Ethiopia’s government has ordered the expulsion of seven senior United Nations officials from the country for “meddling” in its internal affairs.
The move on Thursday came as humanitarian workers have been sounding the alarm about limited access to the embattled Tigray region, which has been racked by conflict for nearly 11 months.
The seven, who include individuals from the United Nations Children’s Fund (UNICEF) and United Nations Office for the Coordination of Humanitarian Affairs (UNOCHA), have been declared “persona non grata” and given 72 hours to leave the country, a statement by the Ministry of Foreign Affairs said on Thursday.

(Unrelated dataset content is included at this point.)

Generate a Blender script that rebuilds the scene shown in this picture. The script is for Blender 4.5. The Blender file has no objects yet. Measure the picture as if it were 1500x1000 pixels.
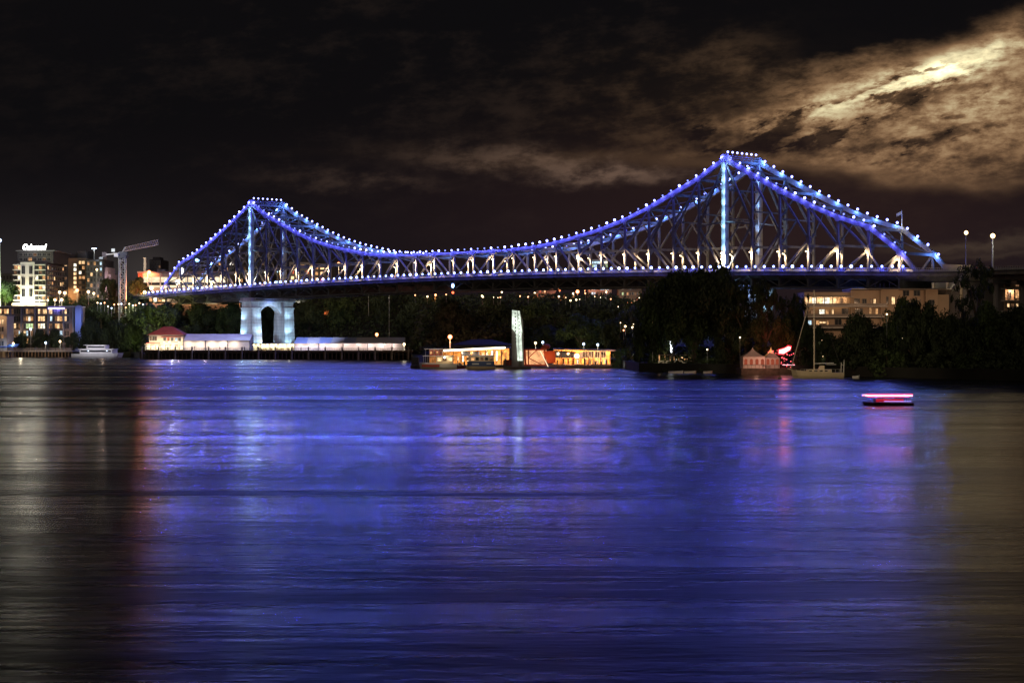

.@mfaethiopia declared ”persona non grata” for seven individuals who have been working for some #UN humanitarian agencies in #Ethiopia for meddling in the internal affairs of the country. They must leave the country within the next 72 hrs. 30 September 2021 pic.twitter.com/IDHv6AD145
— MFA Ethiopia🇪🇹 (@mfaethiopia) September 30, 2021
Grant Leaity, deputy humanitarian coordinator for OCHA, and Adele Khodr, UNICEF representative in Ethiopia, were among those expelled. OCHA’s Kwesi Sansculotte, Saeed Moahmoud Hersi, Ghada Eltahir Midawi and Marcy Vigoda were also ordered to leave, along with Sonny Onyegbula, of the UN Office of the high commissioner for human rights.
Fighting in Ethiopia’s northern Tigray region has been raging between federal forces and those aligned with the Tigray People’s Liberation Front (TPLF) since November 2020.
On Tuesday, UN aid chief Martin Griffiths said a nearly three-month-long “de-facto blockade” has restricted aid deliveries to 10 percent of what is needed in the region of some six million people.
Memories of the 1980s famine in Ethiopia, which killed around one million people and whose images shocked the world, are vivid in his mind, “and we fervently hope is not happening at present,” Griffiths said.
Separately, the deputy humanitarian coordinator for OCHA, Leaity warned this month that stocks of relief aid, cash and fuel were “running very low or are completely depleted” and food stocks had run out in late August.
In turn, Ethiopian authorities have accused unnamed aid workers in the country of favouring and even arming Tigrayan forces, although they have provided no evidence to back their allegations.